NASA Buys Into Aluminum 3D-Printing Powder

The sale launches HRL's commercial 3D-printed aluminum effort.

HRL Laboratories 7A77 powder for 3D printing high-strength aluminum.
HRL Laboratories 7A77 powder for 3D printing high-strength aluminum.
HRL Laboratories

HRL Additive, a new commercial effort by HRL Laboratories, LLC, has secured the first commercial sale of its groundbreaking 7A77 high-strength aluminum 3D-printing powder to NASA’s Marshall Space Flight Center (MSFC).

The production plant is dedicated to producing the printable aluminum powder, designated as 7A77, the first additive feedstock registered by the Aluminum Association (AA). 

Besides enabling never-before-printable parts in high-strength aluminum, the feedstock powder can be used with standard off-the-shelf additive manufacturing (3D printing) equipment without any modifications.
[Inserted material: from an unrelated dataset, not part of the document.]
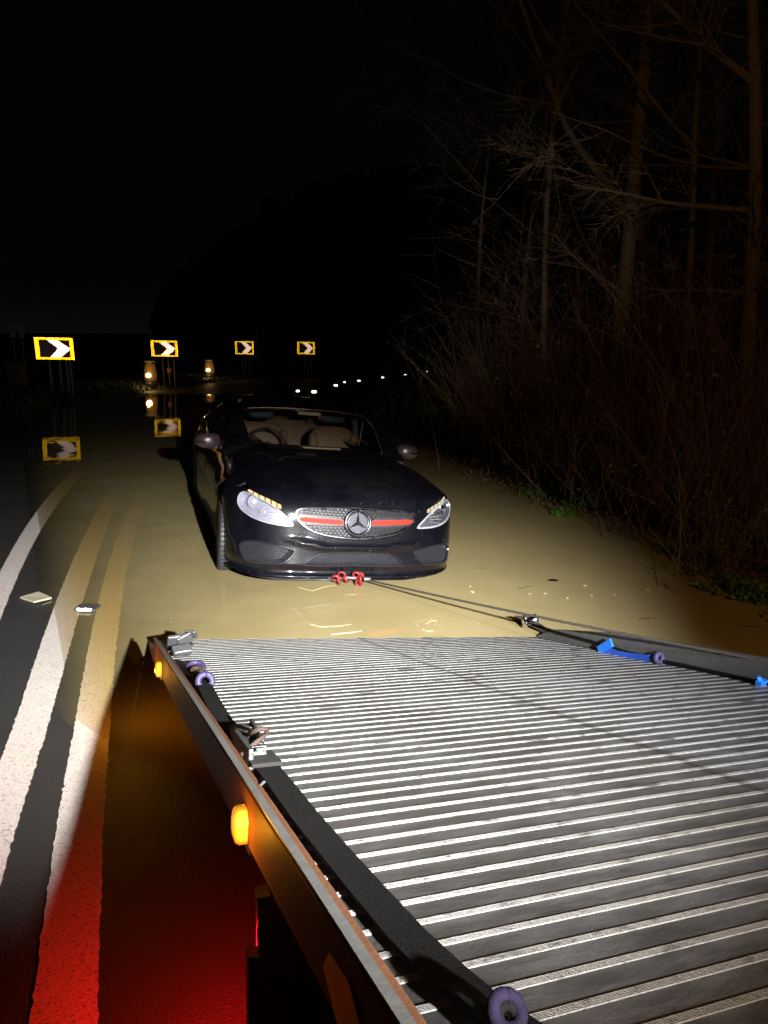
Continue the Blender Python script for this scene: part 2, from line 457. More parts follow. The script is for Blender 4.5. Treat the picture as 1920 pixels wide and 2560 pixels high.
# painted lines: outline points on the carriageway, raised 4 mm
def line_mat():
    mt, nt, out = new_mat('road_marking_paint'); g = N(nt); ps = g.pos()
    n1 = g.noise(1.0, 5, .7, g.mapping(ps, (75, 130, 75))); n2 = g.noise(10, 4, .6, ps)
    worn = g.ramp(n1.outputs[0], [(.35, (.14, .13, .12)), (.47, (.66, .60, .56))])
    c = g.mix(g.math('MULTIPLY', n2.outputs[0], .25), worn, (.35, .31, .28))
    b = g.n('BsdfPrincipled', Base__Color=c, Roughness=.55)
    g.link(g.bump(n1.outputs[0], .9, .012), b.inputs['Normal']); g.link(b.outputs[0], out.inputs[0]); return mt
M['line'] = line_mat()
def road_line(name, L, R, seed):
    r = random.Random(seed); n = 420; ys0 = max(L[0][1], R[0][1]); vs = []; fs = []
    L = np.array(L); R = np.array(R); cl_ = np.polyfit(L[:, 1], L[:, 0], 2); cr_ = np.polyfit(R[:, 1], R[:, 0], 2)
    ys_ = np.linspace(max(L[0, 1], R[0, 1]), min(L[-1, 1], R[-1, 1]), n)
    cols = 6
    for y in ys_:
        a = np.polyval(cl_, y) + r.gauss(0, .0022); b = np.polyval(cr_, y) + r.gauss(0, .0022)
        for c in range(cols):
            x = a + (b-a)*c/(cols-1); vs.append((x, y, float(ground_z(x, y)) + .005))
    for i in range(n-1):
        for c in range(cols-1):
            q = i*cols+c; fs.append((q, q+1, q+cols+1, q+cols))
    o = mesh_obj(name, vs, fs, M['line']); o['kind'] = 'structure'; return o
road_line('road_marking', [(-.9, 1.0), (-1.63, 2.92), (-1.9, 3.74), (-2.21, 4.82), (-2.63, 6.33), (-3.4, 9)][0:], [(-.82, 1.0), (-1.45, 2.92), (-1.67, 3.6), (-1.97, 4.53), (-2.50, 6.4), (-3.25, 9)], 1)
road_line('road_marking', [(-.65, 1.0), (-.85, 1.55), (-.95, 1.82), (-1.34, 2.93), (-1.57, 3.6), (-1.91, 4.72), (-2.15, 5.55), (-3.05, 9)], [(-.5, 1.0), (-.69, 1.56), (-.87, 2.08), (-1.18, 2.94), (-1.41, 3.61), (-1.76, 4.73), (-2.02, 5.6), (-2.9, 9)], 2)
road_line('road_marking', [(-1.1, 1.0), (-2.89, 5.35), (-3.29, 6.55), (-3.56, 7.45), (-3.84, 8.41), (-4.3, 10)], [(-.95, 1.0), (-2.38, 4.35), (-2.69, 5.26), (-3.17, 6.65), (-3.60, 8.1), (-4.1, 10)], 3)

# ------------------------------------------------------------------ recovery truck: sloping slide bed
BU = np.array([-.364, .897, -.250]); BN = np.array([-.021, .260, .965]); BU /= np.linalg.norm(BU)
BN = BN - BU*(BU@BN); BN /= np.linalg.norm(BN); BV = np.cross(BU, BN); BO = np.array([-.04, 4.173, 0.0])
def bed(l, v, h): return BO - BU*l + BV*v + BN*h
def bedp(px, py, h=0.0):
    r = ray(px, py); c = CAM; t = ((BO+BN*h-c)@BN)/(r@BN); q = c+t*r-BO
    return -(q@BU), q@BV

truck = empty('recovery_truck', tuple(bed(2.2, 0, 0)))
tag(truck, 'aluminium slide bed of a recovery truck tilted down into the flood water', 'truck')
_ti = Matrix.Translation(truck.location).inverted()
def tb(l, v, h): return tuple(Vector(bed(l, v, h)) - truck.location)
def tw(p): return tuple(Vector(p) - truck.location)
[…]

“Certainly, the 7A77 feedstock powder could unlock the production of large-scale components produced via fusion-based additive manufacturing,” said Omar Rodriguez of NASA’s Marshall Space Flight Center. “Printed test articles will be subjected to a comprehensive characterization regime expanding several length-scales. The end-goal of this research effort is to expand MSFC’s range of fusion-based additive feedstock materials. If successful in our research endeavor, the feedstock powder could be part of the aerospace-related assets produced at the planed large-scale, advanced manufacturing facility.”

HRL Laboratories engineers announced the additive manufacturing breakthrough in the 2017 Nature article 3D printing of high-strength aluminum alloys

Using aluminum feedstock powder functionalized by their exclusive process, the researchers were able to 3D print high-strength aluminum for the first time ever.

The achievement has led to a revolution in metallurgy that HRL Laboratories has responded to by producing industrial levels of feedstock in-house.